Date of Award


Document Type

Open Access Dissertation


Chemical Engineering

First Advisor

Andreas Heyden


The Water-Gas Shift (WGS: CO+H2O→CO2+H2) reaction is a key step in hydrogen fuel processing for mobile fuel cell applications. Since the reaction is equilibrium-limited and exothermic, high conversions are favored by low temperatures. However, conventional low-temperature shift catalysts are not active enough. Reducible oxide supported small noble metal clusters have shown excellent activity as low temperature WGS catalysts and it is generally believed that these catalysts are bifunctional. In other words, the reaction occurs at the three-phase boundary (TPB) of the noble metal, the reducible oxide, and the gas phase. The small noble metal cluster adsorbs/activates the CO molecules and the reducible oxide, in this study ceria, activates the water molecules to provide necessary hydroxyl groups in the vicinity of the metal cluster for further reaction. While many experimental observations suggest that the TPB is the active site of ceria supported noble metal clusters, no systematic theoretical investigation of the WGS reaction mechanism at the TPB of these catalysts has been reported that could unambiguously prove this hypothesis.

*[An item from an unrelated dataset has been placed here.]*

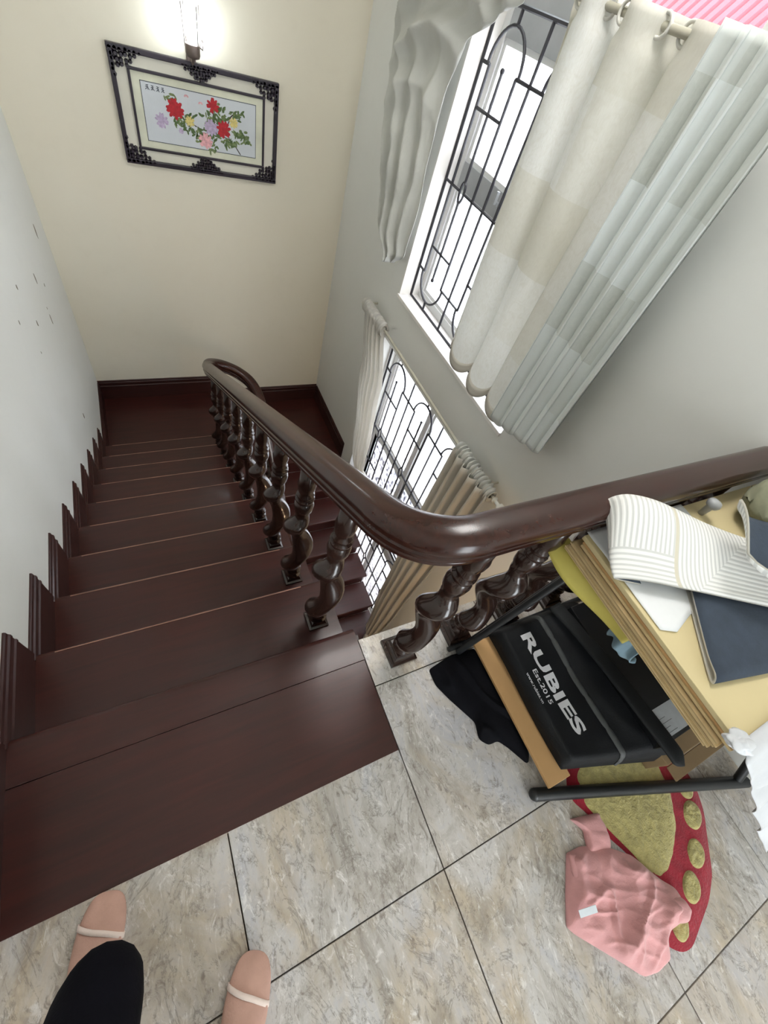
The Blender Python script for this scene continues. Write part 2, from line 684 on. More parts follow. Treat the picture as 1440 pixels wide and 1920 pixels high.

In this computational study, density functional theory (DFT+U) has been used to study the ceria (111) surface and the effect of small platinum clusters on the reducibility of the surface. Then, constraint ab initio thermodynamic calculations have been performed to determine a meaningful catalyst model for a systematic kinetic study of the platinum-ceria interface. Next, different reaction mechanisms have been investigated from first principles and microkinetic reactor models based on parameters obtained from DFT+U and transition state theory are developed to study the effect of temperature and partial pressure of the gas phase environment and to compare various reaction mechanisms to experimental data. To conclude, the importance of the TPB of ceria supported Pt clusters for the WGS reaction is theoretically verified and a redox pathway involving the creation of oxygen vacancies at the Pt/ceria interface is identified as the most dominant reaction pathways at relevant experimental conditions.